Anne Rubin, cheffe du commerce de détail au syndicat Unia, réagit. «Les vendeurs chez Aldi sont presque systématiquement employés à temps partiel, décortique-t-elle. Cela donne plus de flexibilité à l'entreprise.»
Aldi se défend
Aldi rejette avec véhémence le reproche selon lequel les heures de travail supplémentaires ne sont pas toujours rémunérées. «Elles sont systématiquement payées ou, en fonction, compensées par des congés. Nous contrôlons régulièrement l'équilibre entre la charge de travail convenue par contrat et celle effectivement fournie.» En cas de reports réguliers, il est possible d'adapter le taux d'occupation avec l'accord du collaborateur.
Quant à la pratique des emplois à temps partiel, l'entreprise l'explique par les besoins de ses collaborateurs. «Ils correspondent à l'esprit du temps et sont très appréciés, surtout par les collaborateurs ayant une famille.» Et en ce qui concerne le fait qu'aucun poste à temps plein ne soit mis au concours pour les vendeurs, le service de presse écrit laconiquement que, selon l'entreprise, «la situation est la même dans toute la branche».

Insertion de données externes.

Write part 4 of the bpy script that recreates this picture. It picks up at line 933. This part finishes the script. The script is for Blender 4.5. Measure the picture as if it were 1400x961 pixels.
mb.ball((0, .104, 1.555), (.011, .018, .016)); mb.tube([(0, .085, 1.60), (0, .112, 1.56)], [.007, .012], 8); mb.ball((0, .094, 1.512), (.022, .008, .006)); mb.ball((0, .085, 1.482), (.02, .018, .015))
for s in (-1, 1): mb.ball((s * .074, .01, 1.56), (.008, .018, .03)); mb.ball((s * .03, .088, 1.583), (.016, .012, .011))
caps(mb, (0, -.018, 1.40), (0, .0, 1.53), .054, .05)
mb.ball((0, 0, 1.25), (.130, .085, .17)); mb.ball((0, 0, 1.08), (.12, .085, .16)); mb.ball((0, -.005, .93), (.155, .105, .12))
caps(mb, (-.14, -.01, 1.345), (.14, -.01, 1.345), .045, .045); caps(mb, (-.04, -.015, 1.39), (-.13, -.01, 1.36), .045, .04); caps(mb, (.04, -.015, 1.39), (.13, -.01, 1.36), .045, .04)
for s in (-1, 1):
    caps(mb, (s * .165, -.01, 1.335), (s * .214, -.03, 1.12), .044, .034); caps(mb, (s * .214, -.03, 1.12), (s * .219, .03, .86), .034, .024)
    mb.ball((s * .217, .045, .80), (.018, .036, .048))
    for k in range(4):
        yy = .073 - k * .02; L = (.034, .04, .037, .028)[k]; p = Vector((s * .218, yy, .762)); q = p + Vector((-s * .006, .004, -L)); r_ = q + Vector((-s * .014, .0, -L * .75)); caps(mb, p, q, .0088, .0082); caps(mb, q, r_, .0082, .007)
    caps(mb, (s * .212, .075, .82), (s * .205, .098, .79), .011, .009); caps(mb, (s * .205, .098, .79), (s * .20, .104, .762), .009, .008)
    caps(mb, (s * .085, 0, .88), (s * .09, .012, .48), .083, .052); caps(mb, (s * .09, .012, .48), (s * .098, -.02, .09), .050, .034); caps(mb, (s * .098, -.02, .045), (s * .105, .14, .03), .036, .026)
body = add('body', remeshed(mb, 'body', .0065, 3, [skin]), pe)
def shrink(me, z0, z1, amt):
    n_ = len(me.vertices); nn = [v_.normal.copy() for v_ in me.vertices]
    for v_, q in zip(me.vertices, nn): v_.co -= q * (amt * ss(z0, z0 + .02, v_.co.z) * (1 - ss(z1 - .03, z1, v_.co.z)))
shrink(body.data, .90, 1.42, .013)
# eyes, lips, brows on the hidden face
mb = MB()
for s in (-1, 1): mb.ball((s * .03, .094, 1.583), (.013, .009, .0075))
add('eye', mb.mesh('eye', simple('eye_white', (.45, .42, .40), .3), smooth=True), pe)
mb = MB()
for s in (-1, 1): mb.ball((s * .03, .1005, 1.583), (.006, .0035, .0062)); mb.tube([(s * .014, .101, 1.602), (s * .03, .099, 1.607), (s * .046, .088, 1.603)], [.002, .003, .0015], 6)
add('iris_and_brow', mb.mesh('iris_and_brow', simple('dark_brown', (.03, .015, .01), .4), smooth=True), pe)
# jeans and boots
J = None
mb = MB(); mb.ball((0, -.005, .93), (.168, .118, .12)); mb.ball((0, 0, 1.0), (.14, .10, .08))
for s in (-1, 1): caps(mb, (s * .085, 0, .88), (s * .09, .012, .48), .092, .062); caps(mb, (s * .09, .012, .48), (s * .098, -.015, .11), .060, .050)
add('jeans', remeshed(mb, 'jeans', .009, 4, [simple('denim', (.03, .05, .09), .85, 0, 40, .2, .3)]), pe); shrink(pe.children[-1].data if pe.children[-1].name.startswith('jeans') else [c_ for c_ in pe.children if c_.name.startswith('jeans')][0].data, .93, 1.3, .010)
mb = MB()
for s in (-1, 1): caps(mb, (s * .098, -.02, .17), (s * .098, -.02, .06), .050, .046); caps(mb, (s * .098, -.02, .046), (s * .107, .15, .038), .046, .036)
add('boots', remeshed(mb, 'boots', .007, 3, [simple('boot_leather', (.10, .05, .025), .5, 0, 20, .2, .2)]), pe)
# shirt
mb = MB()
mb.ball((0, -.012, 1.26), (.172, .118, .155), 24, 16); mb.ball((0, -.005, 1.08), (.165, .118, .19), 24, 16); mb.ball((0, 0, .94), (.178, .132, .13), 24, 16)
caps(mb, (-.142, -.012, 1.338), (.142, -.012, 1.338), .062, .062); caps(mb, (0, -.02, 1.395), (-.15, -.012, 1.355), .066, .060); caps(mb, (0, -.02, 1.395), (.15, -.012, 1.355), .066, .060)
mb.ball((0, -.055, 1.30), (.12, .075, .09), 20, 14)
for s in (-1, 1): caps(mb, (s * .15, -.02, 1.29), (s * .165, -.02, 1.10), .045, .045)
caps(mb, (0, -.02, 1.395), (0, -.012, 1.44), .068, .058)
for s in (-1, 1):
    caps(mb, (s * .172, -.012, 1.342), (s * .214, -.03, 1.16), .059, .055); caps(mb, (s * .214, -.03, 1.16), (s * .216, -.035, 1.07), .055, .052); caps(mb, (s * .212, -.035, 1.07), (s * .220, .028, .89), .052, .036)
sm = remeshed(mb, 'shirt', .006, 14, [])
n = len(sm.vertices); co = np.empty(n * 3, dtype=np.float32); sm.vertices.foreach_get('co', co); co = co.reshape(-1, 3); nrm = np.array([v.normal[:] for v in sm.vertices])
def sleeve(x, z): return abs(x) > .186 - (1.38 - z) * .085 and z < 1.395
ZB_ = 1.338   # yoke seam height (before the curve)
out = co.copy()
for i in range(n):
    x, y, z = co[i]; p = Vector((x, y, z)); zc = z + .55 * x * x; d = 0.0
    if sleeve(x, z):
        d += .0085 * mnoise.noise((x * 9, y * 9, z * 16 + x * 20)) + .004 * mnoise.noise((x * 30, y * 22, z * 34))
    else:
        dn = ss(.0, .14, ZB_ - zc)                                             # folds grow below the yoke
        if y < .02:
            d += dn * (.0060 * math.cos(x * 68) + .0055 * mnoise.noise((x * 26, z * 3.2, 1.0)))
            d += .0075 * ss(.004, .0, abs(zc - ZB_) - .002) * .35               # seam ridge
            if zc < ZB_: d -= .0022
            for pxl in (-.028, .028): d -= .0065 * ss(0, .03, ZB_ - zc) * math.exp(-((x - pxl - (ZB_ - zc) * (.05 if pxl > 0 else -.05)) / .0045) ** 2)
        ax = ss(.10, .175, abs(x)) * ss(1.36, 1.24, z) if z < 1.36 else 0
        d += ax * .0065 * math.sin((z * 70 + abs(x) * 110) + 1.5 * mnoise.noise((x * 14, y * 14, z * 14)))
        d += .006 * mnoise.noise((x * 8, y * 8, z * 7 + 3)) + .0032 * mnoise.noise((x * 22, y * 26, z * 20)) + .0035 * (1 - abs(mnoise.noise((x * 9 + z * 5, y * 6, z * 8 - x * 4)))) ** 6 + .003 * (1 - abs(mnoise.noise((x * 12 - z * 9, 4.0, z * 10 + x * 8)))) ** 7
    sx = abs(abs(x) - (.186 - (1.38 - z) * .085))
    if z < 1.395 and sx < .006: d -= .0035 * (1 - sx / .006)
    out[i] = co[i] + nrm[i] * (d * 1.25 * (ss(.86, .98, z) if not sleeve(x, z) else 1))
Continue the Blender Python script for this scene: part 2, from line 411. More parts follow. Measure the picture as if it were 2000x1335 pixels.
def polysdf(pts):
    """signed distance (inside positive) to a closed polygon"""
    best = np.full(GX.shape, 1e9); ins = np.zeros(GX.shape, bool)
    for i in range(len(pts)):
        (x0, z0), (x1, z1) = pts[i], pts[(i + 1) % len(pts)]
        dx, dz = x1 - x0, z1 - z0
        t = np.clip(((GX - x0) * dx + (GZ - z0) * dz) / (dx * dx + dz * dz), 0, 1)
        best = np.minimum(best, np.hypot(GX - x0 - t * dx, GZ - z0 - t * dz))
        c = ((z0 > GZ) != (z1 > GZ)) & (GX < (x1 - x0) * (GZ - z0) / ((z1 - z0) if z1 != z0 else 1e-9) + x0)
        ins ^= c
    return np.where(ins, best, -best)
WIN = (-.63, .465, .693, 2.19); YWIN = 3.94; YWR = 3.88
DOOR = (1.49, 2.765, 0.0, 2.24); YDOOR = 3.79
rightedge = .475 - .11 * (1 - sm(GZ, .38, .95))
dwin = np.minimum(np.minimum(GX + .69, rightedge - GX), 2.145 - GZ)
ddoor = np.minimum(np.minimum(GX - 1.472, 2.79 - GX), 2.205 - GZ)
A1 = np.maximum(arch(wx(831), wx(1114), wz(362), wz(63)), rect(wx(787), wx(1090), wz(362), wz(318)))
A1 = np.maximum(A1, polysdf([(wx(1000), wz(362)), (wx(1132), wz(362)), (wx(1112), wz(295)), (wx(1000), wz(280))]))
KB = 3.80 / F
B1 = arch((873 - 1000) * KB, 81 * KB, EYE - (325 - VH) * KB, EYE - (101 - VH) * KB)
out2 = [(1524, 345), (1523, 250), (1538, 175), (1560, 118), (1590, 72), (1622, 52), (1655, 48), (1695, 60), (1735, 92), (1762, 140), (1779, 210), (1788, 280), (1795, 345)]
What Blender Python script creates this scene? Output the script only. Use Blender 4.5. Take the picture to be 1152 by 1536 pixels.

Des marges importantes pendant la pandémie
Un bref coup d'oeil sur les portails d'emploi de Denner, Migros et Coop démentent cette affirmation. On y trouve de nombreux postes à 80 ou 100%. «Chez Coop, de nombreux vendeurs travaillent à 100%», précise Anne Rubin, dont le syndicat entretient un un partenariat social avec le géant orange.
Sur la question des salaires, la syndicalise se dit toutefois déçue par Coop et Migros. «Après deux ans de pandémie, où tout deux ont réalisé de bonnes marges grâce à l'énorme engagement de leurs collaborateurs, ils auraient pu approuver des augmentations de salaire plus importantes», critique-t-elle.